Sur la demande reconventionnelle en procédure abusive
Les intimés soutiennent avoir subi, du fait des poursuites personnelles, un préjudice moral évalué à 10.000€ chacun.
M. [U] soutient que les intimés ne démontrent pas l’existence d’une faute et d’un préjudice subi qui seraient de nature à justifier une condamnation au paiement de dommages et intérêts.
La cour rappelle que l’accès au juge étant un droit fondamental et un principe général garantissant le respect du droit, ce n’est que dans des circonstances exceptionnelles que le fait d’agir en justice ou d’exercer une voie de recours légalement ouverte est susceptible de constituer un abus. Or, les intimés ne démontrent pas la faute commise par M. [U] qui aurait fait dégénérer en abus son droit d’agir en justice, l’intéressé ayant pu légitimement se méprendre sur l’étendue de ses droits. Ils ne justifient pas, en outre, de l’existence d’un préjudice distinct de celui causé par la nécessité de se défendre en justice qui sera réparé par l’allocation d’une indemnité sur le fondement de l’article 700 du code de procédure civile.
Sur les autres demandes
M. [U], succombant, sera condamné aux dépens d’appel et gardera à sa charge les frais non compris dans les dépens qu’il a exposés à l’occasion de la présente instance, les dispositions prises sur les dépens et frais irrépétibles de première instance étant confirmées.

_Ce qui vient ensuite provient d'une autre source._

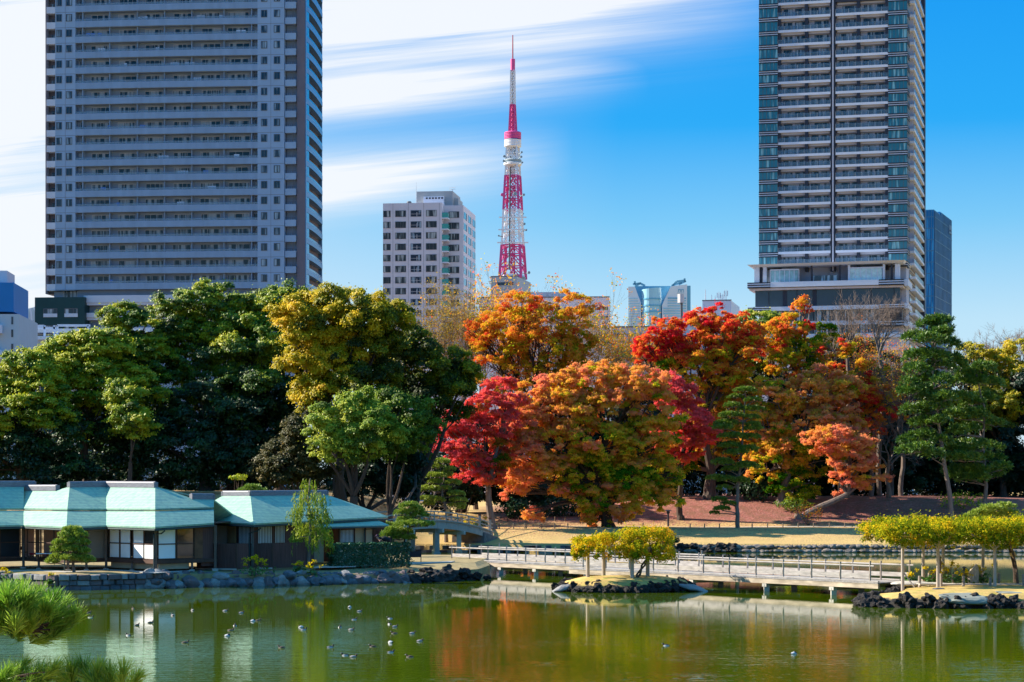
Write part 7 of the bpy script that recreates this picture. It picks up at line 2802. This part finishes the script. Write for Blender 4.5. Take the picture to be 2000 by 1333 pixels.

Enfin, l’équité et la situation des parties commandent de condamner M. [U] à verser aux intimés une somme globale de 3.000 euros au titre de l’article 700 du code de procédure civile.
Dispositif
PAR CES MOTIFS,
LA COUR,
Confirme l’ordonnance déférée sauf en ce qu’elle a :
– déclaré irrecevables les demandes formées à l’encontre de M. [S] et M. [B] pour défaut de qualité à défendre ;
– rejeté l’intégralité des demandes de M. [U] ;
Statuant à nouveau et y ajoutant,
Déclare recevables les demandes formées par M. [K] [U],
Dit n’y avoir lieu à référé sur ces demandes,
Condamne M. [K] [U] aux dépens d’appel,
Condamne M. [K] [U] à verser à l’association H.D.C DESPERADOS, ainsi qu’à MM. [W] [S], [E] [L] [B], [I] [M] et [A] [P] une somme globale de 3.000 euros au titre de l’article 700 du code de procédure civile.